**Task prompt:** Return exactly and only these lines: the first of the listing through the one containing "d=ray(px,py); s=(Z-EYE)/d.z; return".

**Raw data:**
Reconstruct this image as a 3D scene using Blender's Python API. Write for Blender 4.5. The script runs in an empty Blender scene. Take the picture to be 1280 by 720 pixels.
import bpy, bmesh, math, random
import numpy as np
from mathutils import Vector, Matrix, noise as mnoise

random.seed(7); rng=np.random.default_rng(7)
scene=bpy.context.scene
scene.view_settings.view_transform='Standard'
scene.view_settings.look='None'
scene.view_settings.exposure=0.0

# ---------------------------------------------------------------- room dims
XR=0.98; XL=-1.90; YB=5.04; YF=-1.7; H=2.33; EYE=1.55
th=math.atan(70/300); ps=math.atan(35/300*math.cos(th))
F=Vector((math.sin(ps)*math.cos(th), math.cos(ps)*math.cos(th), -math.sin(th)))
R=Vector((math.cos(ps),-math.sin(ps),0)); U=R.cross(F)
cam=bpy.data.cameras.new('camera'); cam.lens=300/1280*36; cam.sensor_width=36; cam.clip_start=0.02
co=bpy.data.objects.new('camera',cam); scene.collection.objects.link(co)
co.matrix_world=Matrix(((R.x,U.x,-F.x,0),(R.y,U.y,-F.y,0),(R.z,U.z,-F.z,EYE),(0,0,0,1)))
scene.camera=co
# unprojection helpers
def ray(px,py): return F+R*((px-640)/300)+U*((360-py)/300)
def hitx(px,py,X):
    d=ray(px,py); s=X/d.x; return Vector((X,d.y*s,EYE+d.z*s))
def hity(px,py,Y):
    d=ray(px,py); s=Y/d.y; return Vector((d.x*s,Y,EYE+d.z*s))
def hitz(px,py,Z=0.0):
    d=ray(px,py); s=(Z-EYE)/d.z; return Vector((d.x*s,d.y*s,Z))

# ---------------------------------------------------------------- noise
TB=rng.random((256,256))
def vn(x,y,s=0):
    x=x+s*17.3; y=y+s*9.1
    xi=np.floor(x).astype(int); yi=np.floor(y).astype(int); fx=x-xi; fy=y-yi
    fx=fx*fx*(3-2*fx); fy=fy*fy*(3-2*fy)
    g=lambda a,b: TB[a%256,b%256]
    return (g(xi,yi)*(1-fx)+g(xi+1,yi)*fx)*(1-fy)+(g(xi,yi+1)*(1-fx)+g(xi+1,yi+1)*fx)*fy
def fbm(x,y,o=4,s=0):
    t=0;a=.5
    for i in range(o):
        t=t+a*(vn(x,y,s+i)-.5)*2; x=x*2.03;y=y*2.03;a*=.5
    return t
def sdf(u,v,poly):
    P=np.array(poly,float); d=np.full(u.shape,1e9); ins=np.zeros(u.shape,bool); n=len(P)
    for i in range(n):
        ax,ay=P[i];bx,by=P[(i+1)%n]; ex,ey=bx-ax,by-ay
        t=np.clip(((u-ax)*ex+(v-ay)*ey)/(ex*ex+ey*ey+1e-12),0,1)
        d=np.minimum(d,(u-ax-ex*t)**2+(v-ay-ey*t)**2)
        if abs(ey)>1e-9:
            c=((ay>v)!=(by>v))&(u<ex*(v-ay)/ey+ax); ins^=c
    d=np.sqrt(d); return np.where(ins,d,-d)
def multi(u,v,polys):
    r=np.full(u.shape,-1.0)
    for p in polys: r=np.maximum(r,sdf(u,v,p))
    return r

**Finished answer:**
Reconstruct this image as a 3D scene using Blender's Python API. Write for Blender 4.5. The script runs in an empty Blender scene. Take the picture to be 1280 by 720 pixels.
import bpy, bmesh, math, random
import numpy as np
from mathutils import Vector, Matrix, noise as mnoise

random.seed(7); rng=np.random.default_rng(7)
scene=bpy.context.scene
scene.view_settings.view_transform='Standard'
scene.view_settings.look='None'
scene.view_settings.exposure=0.0

# ---------------------------------------------------------------- room dims
XR=0.98; XL=-1.90; YB=5.04; YF=-1.7; H=2.33; EYE=1.55
th=math.atan(70/300); ps=math.atan(35/300*math.cos(th))
F=Vector((math.sin(ps)*math.cos(th), math.cos(ps)*math.cos(th), -math.sin(th)))
R=Vector((math.cos(ps),-math.sin(ps),0)); U=R.cross(F)
cam=bpy.data.cameras.new('camera'); cam.lens=300/1280*36; cam.sensor_width=36; cam.clip_start=0.02
co=bpy.data.objects.new('camera',cam); scene.collection.objects.link(co)
co.matrix_world=Matrix(((R.x,U.x,-F.x,0),(R.y,U.y,-F.y,0),(R.z,U.z,-F.z,EYE),(0,0,0,1)))
scene.camera=co
# unprojection helpers
def ray(px,py): return F+R*((px-640)/300)+U*((360-py)/300)
def hitx(px,py,X):
    d=ray(px,py); s=X/d.x; return Vector((X,d.y*s,EYE+d.z*s))
def hity(px,py,Y):
    d=ray(px,py); s=Y/d.y; return Vector((d.x*s,Y,EYE+d.z*s))
def hitz(px,py,Z=0.0):
    d=ray(px,py); s=(Z-EYE)/d.z; return Vector((d.x*s,d.y*s,Z))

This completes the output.